Video By Sharecare Windows
It takes seeing Iguassu Falls to believe it. It’s so majestic, so powerful and so spectacular that most visitors can’t help but stand there with their jaws dropped. To give you an idea: The natural wonder is taller than Niagara Falls and three times as wide.

Spanning 1.7 miles, the U-shaped falls have 275 cascades. At the steepest drop, they crash 269 feet below in what is called Devil’s Throat. Elevated walking paths and well-constructed trails grant you practically endless angles and vantage points to see the falls — you can get right next to them and feel the roar and the mist. (Tour operators also run wet and wild, though safe, boat tours that take you even closer, as well.)

Because geographic boundaries can’t contain Iguassu Falls, it flows in both Argentina and Brazil, and Paraguay also is right nearby. About 75 to 80 percent of the falls is within Argentine territory with the remainder in Brazil. The area resides in two UNESCO World Heritage Sites: Brazil’s Iguaçu National Park and Argentina’s Iguazú National Park. As the saying goes, you see the falls on the Brazilian side, but you live them on the Argentine side.

There is even more to Iguassu than its falls, though that for many would be incredible enough. A lush, protected rainforest surrounds the falls and is home to a spectacular array of flora and fauna, including jaguars, toucans and coatis (a member of the raccoon family).

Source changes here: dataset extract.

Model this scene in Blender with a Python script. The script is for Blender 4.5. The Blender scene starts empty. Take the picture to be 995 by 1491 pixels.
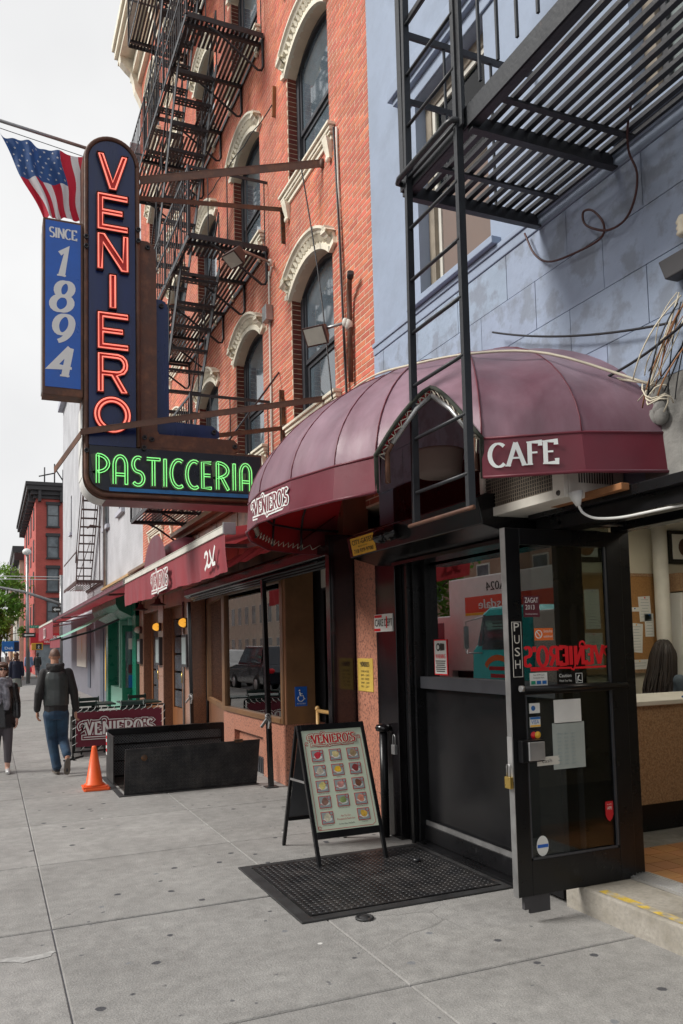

Brazil and Argentina have separate airports and towns serving the falls: Iguazú in Argentina and Foz do Iguaçu in Brazil. Where you choose to go is up to you. But to properly conquer the falls, you’ll want to experience both so that you won’t miss out on any views or trails. But don’t forget that doing so requires crossing international borders. Entering Brazil with a U.S. passport requires a visa, and Argentina mandates a reciprocity of US$160 to be paid in Argentina.